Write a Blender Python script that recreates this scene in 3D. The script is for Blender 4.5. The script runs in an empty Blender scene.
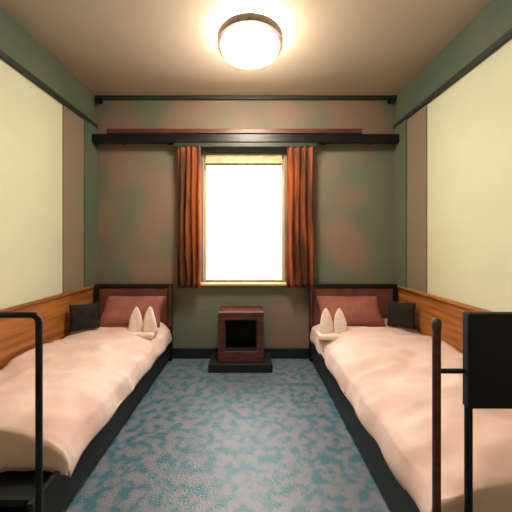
import bpy, bmesh, math, random
from mathutils import Vector, noise
random.seed(3)
S=bpy.context.scene
COL=S.collection

def lin(c):
    return tuple(((v/255)/12.92 if v/255<=0.04045 else (((v/255)+0.055)/1.055)**2.4) for v in c)+(1,)

def mat(name,c1,c2=None,rough=0.6,scale=5,bump=0.0,bscale=40,metal=0,stretch=(1,1,1),lo=0.4,hi=0.6,spec=0.5,detail=4):
    m=bpy.data.materials.new(name); m.use_nodes=True
    nt=m.node_tree; b=nt.nodes['Principled BSDF']
    b.inputs['Roughness'].default_value=rough; b.inputs['Metallic'].default_value=metal
    b.inputs['Specular IOR Level'].default_value=spec
    b.inputs['Base Color'].default_value=lin(c1)
    tc=nt.nodes.new('ShaderNodeTexCoord'); mp=nt.nodes.new('ShaderNodeMapping')
    mp.inputs['Scale'].default_value=stretch
    nt.links.new(tc.outputs['Object'],mp.inputs['Vector'])
    if c2:
        n=nt.nodes.new('ShaderNodeTexNoise'); n.inputs['Scale'].default_value=scale; n.inputs['Detail'].default_value=detail
        r=nt.nodes.new('ShaderNodeValToRGB')
        r.color_ramp.elements[0].position=lo; r.color_ramp.elements[1].position=hi
        r.color_ramp.elements[0].color=lin(c1); r.color_ramp.elements[1].color=lin(c2)
        nt.links.new(mp.outputs[0],n.inputs['Vector']); nt.links.new(n.outputs['Fac'],r.inputs[0])
        nt.links.new(r.outputs[0],b.inputs['Base Color'])
    if bump:
        n2=nt.nodes.new('ShaderNodeTexNoise'); n2.inputs['Scale'].default_value=bscale
        bp=nt.nodes.new('ShaderNodeBump'); bp.inputs['Strength'].default_value=bump; bp.inputs['Distance'].default_value=0.02
        nt.links.new(mp.outputs[0],n2.inputs['Vector']); nt.links.new(n2.outputs['Fac'],bp.inputs['Height'])
        nt.links.new(bp.outputs[0],b.inputs['Normal'])
    return m

M_wall=mat('plaster_cream',(208,212,182),(214,214,184),0.75,2,0.05,60)
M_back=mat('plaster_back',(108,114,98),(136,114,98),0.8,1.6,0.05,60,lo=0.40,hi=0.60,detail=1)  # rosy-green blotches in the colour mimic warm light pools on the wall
M_corner_shade=mat('corner_shade_tan',(134,118,98),(128,120,100),0.8,1.6,0.05,60)  # tan that stands in for the side walls darkening towards the back corners
M_frieze_and_shade=mat('frieze_and_corner_shade',(80,98,82),(96,102,82),0.8,2,0.05,60)  # green of the upper wall band, reused for painted corner shade
M_ceil=mat('ceiling_paint',(184,168,144),(192,172,150),0.8,1.5,0.04,50)
M_floor=mat('floor_lino',(48,104,116),(118,120,132),0.34,14,0.25,90,spec=0.8,lo=0.40,hi=0.56,detail=10)
M_trim=mat('trim_dark',(34,46,40),(42,44,36),0.5,4)
M_dark=mat('dark_metal',(6,14,16),(9,18,20),0.4,10,metal=0.2)
M_darkboard=mat('dark_board',(4,17,19),(7,22,24),0.6,10)
M_red=mat('red_brown_wood',(94,44,36),(70,32,27),0.45,6,stretch=(1,1,6))
M_head=mat('headboard_upholstery',(116,68,56),(102,58,48),0.8,8,0.1,60)
M_wain=mat('orange_wood',(178,114,54),(142,82,40),0.45,3,stretch=(1,0.6,8))
M_sheet=mat('sheet_cotton',(232,206,196),(224,190,178),0.85,3,0.15,14)
M_mattress=mat('mattress_ticking',(205,130,112),(190,112,98),0.85,4,0.1,30)
M_pillow=mat('pillow_salmon',(150,92,78),(134,78,66),0.85,5,0.12,20)
M_shadow_cush=mat('cushion_shadow_dark',(20,26,22),(30,28,22),0.9,8,0.12,60)  # near-black for cushions set where the corner shadows fall
M_towel=mat('towel_white',(240,224,214),(230,210,200),0.95,30,0.3,160)
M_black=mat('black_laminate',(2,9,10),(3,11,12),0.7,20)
M_frame=mat('window_paint',(225,200,150),(215,185,140),0.5,4)
M_blind=mat('blind_fabric',(205,190,150),(190,170,130),0.8,10)
M_canopy=mat('lamp_bronze',(84,74,60),(70,54,42),0.5,8,metal=0.2)

M_curt=mat('curtain_cloth',(166,86,42),(84,54,34),0.9,3,0.1,50,stretch=(3,3,0.6))
nt=M_curt.node_tree; b=nt.nodes['Principled BSDF']; out=nt.nodes['Material Output']
tr=nt.nodes.new('ShaderNodeBsdfTranslucent'); tr.inputs[0].default_value=lin((210,116,50))
mx=nt.nodes.new('ShaderNodeMixShader'); mx.inputs[0].default_value=0.25
nt.links.new(b.outputs[0],mx.inputs[1]); nt.links.new(tr.outputs[0],mx.inputs[2]); nt.links.new(mx.outputs[0],out.inputs[0])
M_glass=bpy.data.materials.new('window_glass'); M_glass.use_nodes=True
nt=M_glass.node_tree; out=nt.nodes['Material Output']; nt.nodes.remove(nt.nodes['Principled BSDF'])
t=nt.nodes.new('ShaderNodeBsdfTransparent'); g=nt.nodes.new('ShaderNodeBsdfGlossy'); g.inputs['Roughness'].default_value=0.05
mx=nt.nodes.new('ShaderNodeMixShader'); mx.inputs[0].default_value=0.05
nt.links.new(t.outputs[0],mx.inputs[1]); nt.links.new(g.outputs[0],mx.inputs[2]); nt.links.new(mx.outputs[0],out.inputs[0])
M_glow=bpy.data.materials.new('lamp_opal_glass'); M_glow.use_nodes=True
b=M_glow.node_tree.nodes['Principled BSDF']; b.inputs['Base Color'].default_value=(.9,.85,.8,1)
b.inputs['Emission Color'].default_value=(1,0.87,0.71,1); b.inputs['Emission Strength'].default_value=108

def obj(name,bm,m,parent=None,smooth=False):
    me=bpy.data.meshes.new(name); bmesh.ops.recalc_face_normals(bm,faces=bm.faces)
    bm.to_mesh(me); bm.free(); o=bpy.data.objects.new(name,me); COL.objects.link(o)
    me.materials.append(m)
    if smooth:
        for p in me.polygons: p.use_smooth=True
    if parent: o.parent=parent
    return o
def addbox(bm,x0,x1,y0,y1,z0,z1):
    vs=[bm.verts.new((x,y,z)) for x in(x0,x1) for y in(y0,y1) for z in(z0,z1)]
    for f in((0,1,3,2),(4,6,7,5),(0,4,5,1),(2,3,7,6),(0,2,6,4),(1,5,7,3)):
        bm.faces.new([vs[i] for i in f])
def box(name,m,boxes,parent=None,bev=0):
    bm=bmesh.new()
    if isinstance(boxes[0],(int,float)): boxes=[boxes]
    for b in boxes: addbox(bm,*b)
    o=obj(name,bm,m,parent)
    if bev:
        md=o.modifiers.new('b','BEVEL'); md.width=bev; md.segments=3; md.limit_method='ANGLE'
    return o
def empty(name,loc=(0,0,0)):
    e=bpy.data.objects.new(name,None); COL.objects.link(e); return e
def tube(name,pts,r,m,parent=None):
    cu=bpy.data.curves.new(name,'CURVE'); cu.dimensions='3D'; cu.bevel_depth=r; cu.bevel_resolution=4; cu.use_fill_caps=True
    sp=cu.splines.new('POLY'); sp.points.add(len(pts)-1)
    for i,p in enumerate(pts): sp.points[i].co=(*p,1)
    o=bpy.data.objects.new(name+'_c',cu); COL.objects.link(o); cu.materials.append(m)
    dg=bpy.context.evaluated_depsgraph_get(); me=bpy.data.meshes.new_from_object(o.evaluated_get(dg))
    bpy.data.objects.remove(o); o=bpy.data.objects.new(name,me); COL.objects.link(o)
    if parent:o.parent=parent
    for p in me.polygons:p.use_smooth=True
    return o
def lathe(name,prof,cx,cy,m,parent=None,n=48,closed=False,smooth=True):
    bm=bmesh.new(); rings=[]
    for r,z in prof:
        rings.append([bm.verts.new((cx+r*math.cos(2*math.pi*i/n),cy+r*math.sin(2*math.pi*i/n),z)) for i in range(n)])
    pairs=list(zip(rings,rings[1:]))
    if closed: pairs.append((rings[-1],rings[0]))
    for a,b in pairs:
        for i in range(n): bm.faces.new((a[i],a[(i+1)%n],b[(i+1)%n],b[i]))
    if not closed:
        bm.faces.new(rings[0]); bm.faces.new(rings[-1])
    return obj(name,bm,m,parent,smooth)

XL,XR,YB,YF,H=-1.82,1.72,3.30,-1.0,3.07
T=0.12
box('floor',M_floor,(XL-T,XR+T,YF-T,YB+T,-0.1,0))
box('ceiling',M_ceil,(XL-T,XR+T,YF-T,YB+T,H,H+0.1))
box('wall_left',M_wall,(XL-T,XL,YF,YB,0,H))
box('wall_right',M_wall,(XR,XR+T,YF,YB,0,H))
box('wall_front',M_wall,(XL-T,XR+T,YF-T,YF,0,H))
WX0,WX1,WZ0,WZ1=-0.55,0.405,0.885,2.42
W2=0.25
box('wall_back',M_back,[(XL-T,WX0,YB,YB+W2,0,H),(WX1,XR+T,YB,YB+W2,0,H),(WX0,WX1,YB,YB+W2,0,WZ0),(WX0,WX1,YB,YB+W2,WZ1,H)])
box('trim_1',M_frieze_and_shade,(XL,XL+0.012,YF,YB,2.74,H))
box('trim_2',M_frieze_and_shade,(XR-0.012,XR,YF,YB,2.74,H))
box('trim_3',M_trim,(XL,XL+0.035,YF,YB,2.69,2.74),bev=0.008)
box('trim_4',M_trim,(XR-0.035,XR,YF,YB,2.69,2.74),bev=0.008)
box('trim_5',M_trim,(XL,XR,YB-0.04,YB,H-0.045,H),bev=0.01)
box('corner_shade_left',M_corner_shade,(XL,XL+0.012,2.72,YB,0.865,2.69))  # thin tan panels paint the light falling off into the corners
box('corner_shade_right',M_corner_shade,(XR-0.012,XR,2.72,YB,0.865,2.69))
box('corner_shade_left_deep',M_frieze_and_shade,(XL+0.012,XL+0.03,3.05,YB,0.865,2.69))  # darker green strips deepen the painted corner shade
box('corner_shade_right_deep',M_frieze_and_shade,(XR-0.03,XR-0.012,3.05,YB,0.865,2.69))
box('baseboard_back',M_darkboard,(XL,XR,YB-0.03,YB,0,0.12),bev=0.005)
box('baseboard_left',M_darkboard,(XL,XL+0.02,YF,YB-0.03,0,0.12),bev=0.005)
box('baseboard_right',M_darkboard,(XR-0.02,XR,YF,YB-0.03,0,0.12),bev=0.005)
def wains(name,x0,x1,s):
    e=empty(name)
    box('panel',M_wain,(x0,x1,YF,YB-0.03,0.2,0.84),e)
    xx0,xx1=(x0,x1+0.02) if s<0 else (x0-0.02,x1)
    box('cap',M_wain,(xx0,xx1,YF,YB-0.03,0.84,0.865),e,0.006)
    return e
wains('wall_panelling',XL,XL+0.02,-1)
wains('wall_panelling.001',XR-0.02,XR,1)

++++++

Find how many lines hold the string "empty", and state that number alone.

◆ **Solution for this problem**
3